On Sun, Nov 22, 2020 at 09:15:36AM +0000, Dima Pasechnik wrote:
> On Sat, Nov 21, 2020 at 3:32 PM Waldek Hebisch <
heb...@math.uni.wroc.pl> wrote:
> >
> > On Sat, Nov 21, 2020 at 10:56:17PM +0800, Qian Yun wrote:
> > > We have a discussion about Travis CI 3 years ago, now we have
> > > moved to GitHub, I believe now it's time to have CI?
> > >
> > > One point Waldek raised was "run test before commit".
> > >
> > > If we have CI support, and you commit in your own master repo
> > > before merge into main repo, you can "run test before commit".
> > >
> > > For pull request, with CI we can run tests before commit.
> > >
> > > Even if we commit directly into repo, with CI we can find
> > > problems more quickly.
> > >
> > > (Anyway, I assume we don't run a full build and full test
> > > before commit, most of time, right? :-)
> >
> > I do run full build and full testsuite before almost every
> > commit.
>
> Do you say that you expect every contribution to be wrapped up in
> exactly one commit?
> (This is not very usual, although there are workflows where this is a
> requirement, e.g.
>
https://en.wikipedia.org/wiki/Gerrit_(software) - used at Google, AFAIK is built
> around such a model)
>
No. I expect commits to be reasonable self-contained and
logically connected units of work. If somebody wants
to contribute two unrelated domains, then it is natural
to do this as two commits. OTOH cluster of cooperating
domains and categories + changes needed to connect them
to rest of algebra naturaly fit in one commit. Bug
fixes naturally go as one fix per commit. And when
somebody fixes unrelated bug developing something else
(say output problem when working on computational
problem) then bug fix naturally comes as separate commit.

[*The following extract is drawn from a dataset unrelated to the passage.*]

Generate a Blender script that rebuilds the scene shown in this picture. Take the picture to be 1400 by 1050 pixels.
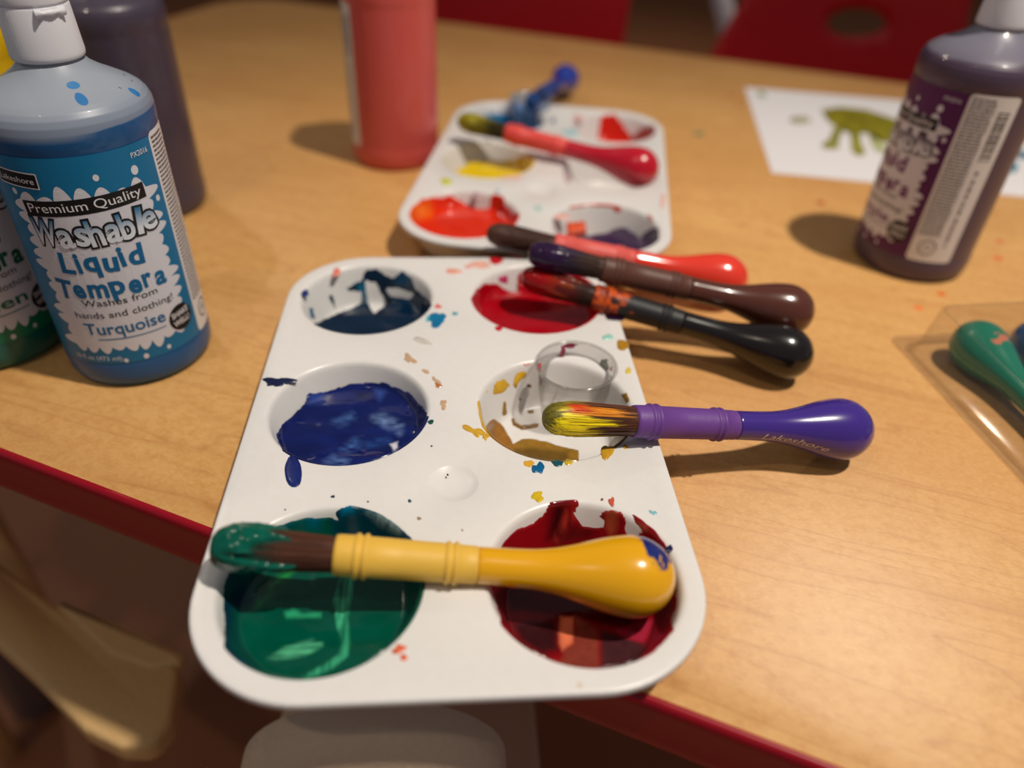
import bpy, bmesh, math, random
import numpy as np
from mathutils import Vector, Matrix
for o in list(bpy.data.objects): bpy.data.objects.remove(o)
SC = bpy.context.scene; COL = SC.collection
random.seed(7); PI = math.pi
TZ = 56.0                                   # table top height above the floor, cm.  All builders work in cm, table top = 0

# ------------------------------------------------------------------ camera
CAM = (0.0994, -24.959, 23.411); YAW, PIT, ROLL = -0.09656, 0.66757, 0.05043; FPX = 1024.78
def cam_axes():
    c, s = math.cos, math.sin
    right = Vector((1, 0, 0)); fw = Vector((0, c(PIT), -s(PIT))); up = Vector((0, s(PIT), c(PIT)))
    r2 = c(ROLL) * right + s(ROLL) * up; u2 = -s(ROLL) * right + c(ROLL) * up
    R = Matrix.Rotation(YAW, 3, 'Z')
    return R @ r2, R @ u2, R @ (-fw)
AX = cam_axes()
MM = np.array([[AX[j][i] for j in range(3)] for i in range(3)]); CC = np.array(CAM)
cd = bpy.data.cameras.new('camera'); cam = bpy.data.objects.new('camera', cd); COL.objects.link(cam); SC.camera = cam
m = Matrix([list(MM[i]) + [0] for i in range(3)] + [[0, 0, 0, 1]]); m.translation = Vector(((CAM[0]) * .01, CAM[1] * .01, (CAM[2] + TZ) * .01))
cam.matrix_world = m
cd.sensor_width = 36; cd.lens = FPX * 36 / 1400; cd.clip_start = .02; cd.clip_end = 30
cd.dof.use_dof = True; cd.dof.focus_distance = .303; cd.dof.aperture_fstop = 3.4

# ------------------------------------------------------------------ light
W = bpy.data.worlds.new('room_air'); SC.world = W; W.use_nodes = True
bg = W.node_tree.nodes['Background']; bg.inputs[0].default_value = (.93, .92, 1.0, 1); bg.inputs[1].default_value = .135
def spot(name, x, y, z, energy, size, tx, ty, cone=60, blend=.9, col=(1, .86, .68)):
    l = bpy.data.lights.new(name, 'SPOT'); l.energy = energy; l.color = col; l.shadow_soft_size = size * .01
    l.spot_size = math.radians(cone); l.spot_blend = blend
    o = bpy.data.objects.new(name, l); COL.objects.link(o); o.location = (x * .01, y * .01, (z + TZ) * .01)
    o.rotation_euler = (Vector((tx, ty, 0)) - Vector((x, y, z))).to_track_quat('-Z', 'Y').to_euler(); return o
spot('ceiling_downlight', 76, -26, 195, 150, 4, 22, -12, 58, 1.0, (1, .91, .79))
spot('ceiling_downlight', -70, -60, 195, 12, 4, 0, 10, 70, .8)
spot('ceiling_downlight', -110, 150, 195, 18, 4, -10, 70, 50, .9)
spot('ceiling_downlight', 110, 165, 195, 60, 4, 62, 190, 75, .9)
SC.view_settings.view_transform = 'Standard'; SC.view_settings.look = 'None'
SC.view_settings.exposure = .10; SC.view_settings.gamma = 1; SC.view_settings.use_curve_mapping = False

# ------------------------------------------------------------------ pixel helpers (turn a pixel of the 1400x1050 photo into a point)
def at(x, y, z=0.0):
    d = MM @ np.array([(x - 700) / FPX, -(y - 525) / FPX, -1.0]); t = (z - CC[2]) / d[2]; return CC + t * d
def aty(x, y, Y):
    d = MM @ np.array([(x - 700) / FPX, -(y - 525) / FPX, -1.0]); t = (Y - CC[1]) / d[1]; return CC + t * d
def proj(P):
    q = (np.asarray(P, float) - CC) @ MM
    return np.stack([700 + FPX * q[:, 0] / -q[:, 2], 525 - FPX * q[:, 1] / -q[:, 2]], 1)
def crop(ox, oy, s, pts): return [(ox + x / s, oy + y / s) for x, y in pts]
def lin(c):
    return tuple(((v / 255) / 12.92 if v / 255 <= .04045 else ((v / 255 + .055) / 1.055) ** 2.4) for v in c[:3])

# ------------------------------------------------------------------ numpy noise
_rs = np.random.RandomState(3); _tab = _rs.rand(256, 256)
def vnoise(x, y):
    xi = np.floor(x).astype(int); yi = np.floor(y).astype(int); fx = x - xi; fy = y - yi
    fx = fx * fx * (3 - 2 * fx); fy = fy * fy * (3 - 2 * fy)
    g = lambda a, b: _tab[a % 256, b % 256]
    return (g(xi, yi) * (1 - fx) + g(xi + 1, yi) * fx) * (1 - fy) + (g(xi, yi + 1) * (1 - fx) + g(xi + 1, yi + 1) * fx) * fy
def fbm(x, y, o=3):
    s = 0; a = .5
    for k in range(o): s = s + a * (vnoise(x + 17 * k, y + 31 * k) - .5); x = x * 2.03; y = y * 2.03; a *= .5
    return s
def sdpoly(px, py, poly):
    P = np.array(poly, float); Q = np.roll(P, -1, 0); d = np.full(px.shape, 1e9); ins = np.zeros(px.shape, bool)
    for (ax, ay), (bx, by) in zip(P, Q):
        ex, ey = bx - ax, by - ay; wx, wy = px - ax, py - ay
        t = np.clip((wx * ex + wy * ey) / (ex * ex + ey * ey + 1e-9), 0, 1)
        d = np.minimum(d, (wx - ex * t) ** 2 + (wy - ey * t) ** 2)
        c = ((ay > py) != (by > py)); xx = ex * (py - ay) / (ey if abs(ey) > 1e-9 else 1e-9) + ax; ins ^= c & (px < xx)
    d = np.sqrt(d); return np.where(ins, d, -d)      # positive inside

# ------------------------------------------------------------------ mesh builders
def mesh_of(V, F, org=(0, 0, 0), cols=None, smooth=True, mats=None):
    me = bpy.data.meshes.new('m'); V = np.asarray(V, float)
    me.from_pydata([tuple((p - np.array(org)) * .01) for p in V], [], [tuple(int(i) for i in f) for f in F]); me.update()
    if cols is not None:
        a = me.color_attributes.new('col', 'FLOAT_COLOR', 'POINT'); c = np.ones((len(V), 4), 'f'); c[:, :3] = cols; a.data.foreach_set('color', c.ravel())
    if smooth: me.polygons.foreach_set('use_smooth', [True] * len(me.polygons))
    return me
def link(name, me, mat, parent=None, org=(0, 0, 0)):
    me.name = name; o = bpy.data.objects.new(name, me); COL.objects.link(o)
    if mat is not None:
        for mm in (mat if isinstance(mat, (list, tuple)) else [mat]): me.materials.append(mm)
    if parent is None: o.location = (org[0] * .01, org[1] * .01, (org[2] + TZ) * .01)
    else: o.parent = parent
    return o
def build(name, V, F, mat, parent=None, org=None, cols=None, smooth=True):
    if org is None: org = tuple(parent['_o']) if parent is not None and '_o' in parent else (0, 0, 0)
    return link(name, mesh_of(V, F, org, cols, smooth), mat, parent, org)
def tag(o, label=None, cat=None, group=None, kind=None):
    if label: o['label'] = label
    if cat: o['category'] = cat
    if group: o['group'] = group
    if kind: o['kind'] = kind
    return o
def thing(name, org, label, cat, group=None):
    o = bpy.data.objects.new(name, None); COL.objects.link(o); o.empty_display_size = .02
    o.location = (org[0] * .01, org[1] * .01, (org[2] + TZ) * .01); o['_o'] = [float(v) for v in org]
    return tag(o, label, cat, group)
def lathe(prof, n=48, c=(0, 0), cap=True):
    V = []; F = []
    for (z, r) in prof:
        for k in range(n): a = 2 * PI * k / n; V.append((c[0] + r * math.cos(a), c[1] + r * math.sin(a), z))
    for i in range(len(prof) - 1):
        for k in range(n): F.append((i * n + k, i * n + (k + 1) % n, (i + 1) * n + (k + 1) % n, (i + 1) * n + k))
    if cap: F.append(tuple(reversed(range(n)))); F.append(tuple((len(prof) - 1) * n + k for k in range(n)))
    return np.array(V), F
def smooth_prof(pts, n=6):
    """Catmull-Rom through profile points"""
    P = [pts[0]] + list(pts) + [pts[-1]]; out = []
    for i in range(1, len(P) - 2):
        p0, p1, p2, p3 = [np.array(P[j], float) for j in (i - 1, i, i + 1, i + 2)]
        for k in range(n):
            t = k / n; out.append(tuple(.5 * (2 * p1 + (p2 - p0) * t + (2 * p0 - 5 * p1 + 4 * p2 - p3) * t * t + (3 * p1 - p0 - 3 * p2 + p3) * t ** 3)))
    out.append(tuple(P[-1])); return out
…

> > I sometime make exception when change is obvious
> > and and does not change code and I am goind to do another
> > commit with full build and full testsuite run just after
> > current commit. I expect other people to do the same
> > (those rules appeared here several times and should be
> > well known). This may look extreme but:
> > - project that use more relaxed rules freqently have
> > non-buildable repository and this would be bad
> > - IME before commit test from time to time catches problems
> > (fails). Catching/correcting them later would cause
> > more trouble.
>
> In danger to state the obvious (to me):
> the idea of CI is that *you* only look at a contribution after it
> passes pre-defined
> automatic tests, and these are as extensive (and possibly much more
> extensive, as it can be
> done on many different platforms (i.e. OS+LISP) at the same time) as
> *you* would do by hand.
> It is meant to save *you* time.
> And avoid SNAFUs such as "oops, it's already merged, but it does not
> work on FooOS with BarCL".
You previously wrote that CI can cover several platforms, that
is true. And for some folks CI may be more convenient than
local testing. I am just saying that for me build machine
takes something like 2 min 30s real time for full build
(parallel) and testing about 3 min real time. When platform
dependent code is involved, then I run more tests, but that
is rare (vast majority of FriCAS code is platform independent).